After humiliating defeats in its two most recent high-profile bowl games — 42-14 to Alabama in 2013 (the National Championship game) and 30-3 to Clemson last Saturday — the University of Notre Dame has decided that it’s fed up with being clubbed in these contests like a baby seal during hunting season in the Canadian Arctic. In a New Year’s Day press release, the University announced that it will be relaxing admissions standards in 2019 to enhance its ability to recruit blue-chip athletes.
According to John Jenkins, the school’s president, “for far too long we’ve insisted that applicants be literate in order to be accepted by Notre Dame. This policy has not only discriminated against those who cannot read, it has deprived our football team of talented players who could contribute to success on the gridiron. Should we really regard reading proficiency as the sign of an educated person? I don’t think so. We should be looking into the courageous hearts of these boys, not their minds. Heck, it’s already tough enough to attract young people to South Bend, Indiana, where the best restaurant in town is located in a bowling alley, and residents regard movies made in New York City as ‘foreign films’. We need to build bridges that reach these young men where they are, rather than continue to put multi-syllabic obstacles in their path.”
Notre Dame also plans to loosen its strict regulation of performance-enhancing drugs (PEDs) for athletes. “Let’s face it,” Jenkins notes, “for decades we have encouraged our student body to routinely consume one of the most potent PEDs on the planet — consecrated communion wafers — so it seems a bit hypocritical to prohibit an occasional steroid boost for our football squad, especially when we consider the non-Catholic players who seldom attend Mass.”

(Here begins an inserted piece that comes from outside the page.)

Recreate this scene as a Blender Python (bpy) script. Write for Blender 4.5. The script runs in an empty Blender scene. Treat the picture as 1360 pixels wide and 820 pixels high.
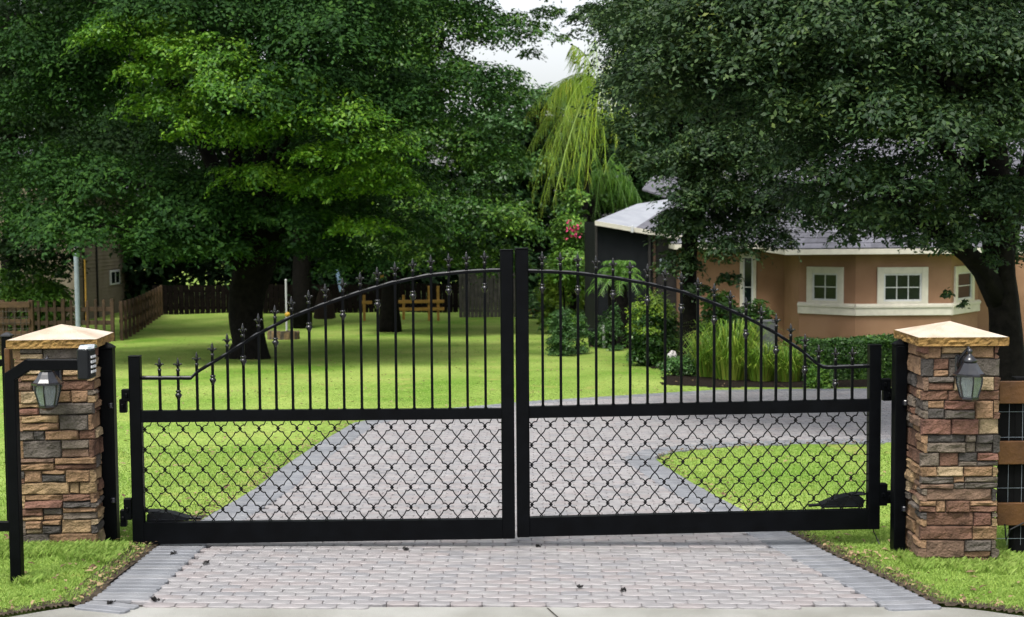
import bpy, math, random
import numpy as np
from mathutils import Vector, Matrix, noise as mnoise

R = math.radians
PI = math.pi
rng = random.Random(7)
nr = np.random.RandomState(11)
scene = bpy.context.scene
COL = scene.collection

# ------------------------------------------------------------------ camera
F = 1850.0                       # focal length in photograph pixels (1360 wide)
CAMZ = 2.455
PITCH = math.atan(125.0 / F)
ROLL = R(0.42)
cam_data = bpy.data.cameras.new("camera")
cam = bpy.data.objects.new("camera", cam_data)
COL.objects.link(cam)
cam_data.sensor_width = 36.0
cam_data.lens = 36.0 * F / 1360.0
cam_data.clip_end = 2000.0
CAMR = Matrix.Rotation(PI / 2 - PITCH, 3, 'X') @ Matrix.Rotation(-ROLL, 3, 'Z')
cam.matrix_world = Matrix.Translation((0, 0, CAMZ)) @ CAMR.to_4x4()
cam_data.dof.use_dof = True
cam_data.dof.focus_distance = 10.2
cam_data.dof.aperture_fstop = 4.0
scene.camera = cam

# ------------------------------------------------------------------ world, sun, exposure
SUN_EL, SUN_ROT = R(63), R(204)
world = bpy.data.worlds.new("World")
scene.world = world
world.use_nodes = True
wn, wl = world.node_tree.nodes, world.node_tree.links
wn.clear()
w_out = wn.new('ShaderNodeOutputWorld')
w_bg = wn.new('ShaderNodeBackground')
w_sky = wn.new('ShaderNodeTexSky')
w_sky.sky_type = 'NISHITA'
w_sky.sun_disc = False
w_sky.sun_elevation = SUN_EL
w_sky.sun_rotation = SUN_ROT
w_sky.air_density = 1.0
w_sky.dust_density = 4.0
w_sky.ozone_density = 1.0
w_hs = wn.new('ShaderNodeHueSaturation')
w_hs.inputs['Saturation'].default_value = 0.22     # an even overcast sky
w_bg.inputs['Strength'].default_value = 0.15
wl.new(w_sky.outputs[0], w_hs.inputs['Color'])
wl.new(w_hs.outputs[0], w_bg.inputs['Color'])
wl.new(w_bg.outputs[0], w_out.inputs['Surface'])

sun_data = bpy.data.lights.new("sun", 'SUN')
sun = bpy.data.objects.new("sun", sun_data)
COL.objects.link(sun)
sun_data.energy = 1.5
sun_data.angle = R(14)
sun_data.color = (1.0, 0.95, 0.87)
_sd = Vector((math.sin(SUN_ROT) * math.cos(SUN_EL), math.cos(SUN_ROT) * math.cos(SUN_EL), math.sin(SUN_EL)))
sun.rotation_euler = _sd.to_track_quat('Z', 'Y').to_euler()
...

Finally, students who are currently incarcerated will no longer be prevented from playing football. “We’re working with the warden of the St. Joseph County Jail in downtown South Bend to convert one of its residential wings into a mini-dormitory for players who are awaiting trial or serving hard time. These students will take all of their classes online and be escorted by corrections officials to and from games, both home and away. The public will have nothing to fear, but opposing teams certainly will!
“For example, we just accepted Clarence ‘Spleen Eater’ Tunderly for next year’s entering class. This young man is 345 pounds of uncontrolled rage who’s doing 7 to 16 years at Georgia State Prison in Reidsville for crimes that are best left undescribed. He’ll major in Elizabethan Poetry, assuming he gets a handle on the reading thing. Otherwise, he’ll be in General Studies with a concentration in Crushing.”
Alabama and Clemson, take a look in your rear view mirror. Say hello to Clarence.